Bob Givens Redux

A couple days ago, I wrote about Bob Givens, the 94-year-old artist who designed Bugs Bunny in his debut short A Wild Hare. While I was writing that post, I ran across a couple items related to Givens that are worth sharing. The first is a newspaper clipping from the Alhambra Post-Advocate annoucing that 18-year-old Bob Givens had been hired at Disney.

The second is an ambitious gag “bulletin” about Ward Kimball and his two assistants David Swift and Tom Oreb. The drawing, which makes fun of the trio’s lack of “mox”, is signed by Givens, who had moved over to Warner Bros. when this was drawn in October 1939, along with two WB writers Rich Hogan and Dave Monahan. Typically, gag drawings were confined to colleagues at the same studio, but there’s a reason why Warner Bros. artists are making fun of their Disney counterparts. At the time of this drawing, Givens lived with Swift (as well as Hogan and some other artists) in a rented mansion in Los Feliz. If any Cartoon Brew readers are in touch with Bob, ask him to explain the joke about “mox.” Inquiring minds want to know.


  • Barry Rivadue

    Wouldn’t “Mox” be short for “moxie?” As in, “he has a lot of moxie!” That is, nerve. Moxie was a popular soft drink way back then; maybe sold as a health tonic too.

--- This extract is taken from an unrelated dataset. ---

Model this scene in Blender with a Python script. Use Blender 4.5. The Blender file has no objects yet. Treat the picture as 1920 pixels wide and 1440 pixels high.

  • http://mayersononanimation.blogspot.com Mark Mayerson

    There are several puns here. Sloppy Moxie Rosenbloom is a pun on Slapsie Maxie Rosenbloom, a boxer who was later a character actor in movies and TV. Hart, Schaeffner and Mox is a pun on Hart, Schaeffner and Marx, a men’s clothing store which is still in business. Urbandictionary.com has two definitions of Mox that might fit. One is a “young homosexual male” and given the sexual attitudes of the time, questioning someone’s manhood was ripe for humor. The other definition that fits is “another common word for a very unattractive male,” which totally fits a gag about the way people dress.

    • James

      Nah, the strip uses “mox” as a positive trait.

      Ward, Swift, and Oreb are being described as “un-mox.” In other words, corny and with no sense of fashion.

  • J Lee

    Seems like a dig at Kimball, Swift and Oreb’s choice/quality of clothing, which may have led to some comment at the studio about it being part of a certain lack of Moxie on their parts not to dress for success.

    (Steve Schneider’s book on Warners notes that Kimball didn’t just make it into gag cartoons at Schlesinger’s studio, but ended up as Givens’ design model for the Indian in “Hiawatha’s Rabbit Hunt”. Once you know that, it’s interesting to compare that facial design to the one used in the Kimball characture for “The Nifty Nineties”, which Disney also released in1941, just after Friz Freleng’s cartoon.)

  • http://Www.slaptoons.com Gavin

    I am making a documentary about Fred Moore and Bob is going to be part of it. I will show him your post and get back to you with an answer.

  • http://MrFun Floyd Norman

    I wonder how many people know David Swift assisted Ward Kimball back in the day? When “Bud” returned to Disney in the sixties to direct two movies with Haley Mills, I was on set every day.

    The title of the second film was truly lame. So we decided “Petticoats and Bluejeans” should be replaced by “The Parent Trap.”

  • Jeff Kurtti

    Floyd–Dick and Bob Sherman told a story about how almost every time the title changed on that movie, they wrote another song. “Petticoats and Bluejeans,” “For Now, For Always,” “Let’s Get Together,” “We Belong Together,” “His & Hers”…

  • http://www.amidamidi.com Amid

    Mark: Thanks for all that background info on the gag.

    J Lee: I’d forgotten about that note in Schneider’s book. Perhaps Gavin can ask Givens whether the intent was to caricature Kimball in Hiawatha’s Rabbit Hunt.

    Gavin: Would be really curious to hear Givens’ take on this drawing. I know that Ward could be a goofy dresser, but Swift and Oreb wore typically conservative clothes. So why were they the targets? Only Bob would know.

  • George

    How could Ward Kimball be expected to buy expensive clothing in 1938 when he’d just purchased a full sized steam locomotive?

  • ScoJo

    The paper says he’s class of ’36 but his sweater says ’37. Might mean nothing.